Springhill police still on job despite uncertainty

Christopher Gooding cgooding@citizenrecord.ca
Published on January 29, 2014
Springhill police helped by RCMP at “out of control house party”

SPRINGHILL – Almost a year after announcing it would review the cost of keeping its police department over other alternatives, the Town of Springhill says a decision is now looming but the emotional rollercoaster for the present officers isn’t over yet.

Doug Williams, Springhill police officer and Local 203 of the Atlantic Police Association rep, says the past 10 months have been anything but easy on the membership.

“The morale is definitely low.
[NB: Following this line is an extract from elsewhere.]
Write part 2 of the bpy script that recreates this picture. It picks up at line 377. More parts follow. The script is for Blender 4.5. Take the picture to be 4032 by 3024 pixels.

They’re continually working and taking calls and doing what they do but they come to the office wondering if they’re going to be here with a job, moving out of Springhill or staying in Springhill, but most of all they’re still coming to work as planned and not getting out of the way because of this review,” Williams said. 

Mayor Snow announced earlier this week two proposals for policing in the community were received as part of the review, one from the department and one from R.C.M.P. At Tuesday’s council meeting it was reported a possible third proposal may have been received and a decision is expected sooner than later.

Regardless of the number of proposal put forward, Williams feels there won’t be many surprises when it comes to the overall cost of policing a community like Springhill.

“I don’t think they’ll find any surprises with cost, but it all depends on what the town is looking for,” Williams said. “If they reduce service instead of 24-hour policing, or depending on what they want to provide, that would change.”

The review was announced in March 2013, after the town and the unionized police officers ratified the policing contract. That contract included a retroactive salary increase of 18.5 per cent, going back from 2010 to 2013. At that time, Springhill’s elected officials highlighted protective services cost taxpayers approximately 40 per cent of the town’s operating budget and initiated the review process.

It’s a statement that’s offended Williams because, frankly, protective services is more than just policing.

“The town has a budget of more than $6 million last year and the police budget was $1.6 million. It’s definitely around 23-24 per cent of the town’s budget,” Williams said. “What people didn’t understand and obviously still don’t understand is that part that was put in by the mayor about protective services. Protective services in the town includes the police department, the fire department and the building services. It’s not just the police.”

Williams is also disappointed council has been mum on the revenues the department brings in during the fiscal year. Money collected from tickets and criminal record checks, Williams said, goes into the town’s general revenues when they could go to the department to help pay for equipment. The town also receives $200,000 for its street crime unit members, but that money isn’t reflected in the policing budget, too, Williams said.